On 01/18/2014 05:15 PM, Martin Tarenskeen wrote:
On 2014-01-18 05:21, Brendan Jones wrote:
I'm starting to think that there is little point having a spin at all. My original idea was that having the spin would encourage more users to use Fedora and as a result create some kind of community (and hopefully attract more upstream developers).
This hasn't happened. I'm too busy to blog, promote, berate the goodness of the Jam etc. Maybe someone else is. Maybe we are not promoting ourselves enough? I don't know. Maybe we are being lazy.
I am a Fedora user, and I use Fedora to make music. But for me personally the Fedora Jam spin is not my choice. On my main computer I use the standard Fedora desktop distribution with Gnome3, on my EeePC netbook I use a lightweight LXDE spin. Then on top of these I install all the music related packages that I need from the official Fedora, RPMFusion and PlanetCCRMA repositories, including the kernel-rt package.
Why would I use Fedora Jam? I don't even like KDE.
Pretty much the same here - I always just install standard Fedora desktop "spin" and add XFCE (+ bunch of individual packages on top). Which is utterly trivial because its just a matter of "yum groupinstall xfce-desktop". And then on the two computers I use for making music, hunt down all the individual bits and pieces required.
The good thing is that, from the moment people started to think about a special Musicians Spin several interesting packages, requested by members of this mailinglist, have been added to the official Fedora repositories.
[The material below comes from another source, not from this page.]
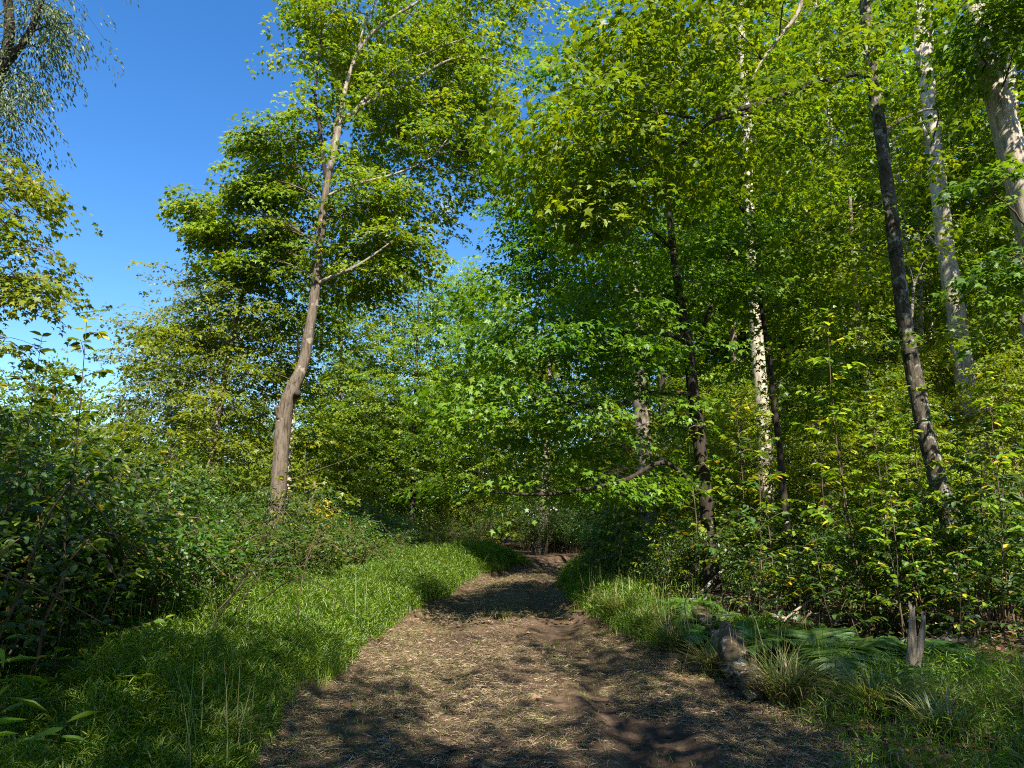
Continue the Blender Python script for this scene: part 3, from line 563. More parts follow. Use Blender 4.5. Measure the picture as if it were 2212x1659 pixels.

What I would like to see is that I could do something like:
# sudo yum groupinstall "Fedora Jam"
to install a nice selection of must-have music production software, like what is now in the Fedora Jam spin, after installing the Fedora version of my choice.
+100 for that, except perhaps a more descriptive name like "music-production" or "audio-production" for the group name. It'll require maintaining two different places (comps + kickstart) instead of just the spin-kickstart, but it'll make the result of that bit of extra work far more widely usable. That's how other spins are constructed as well, AFAIK.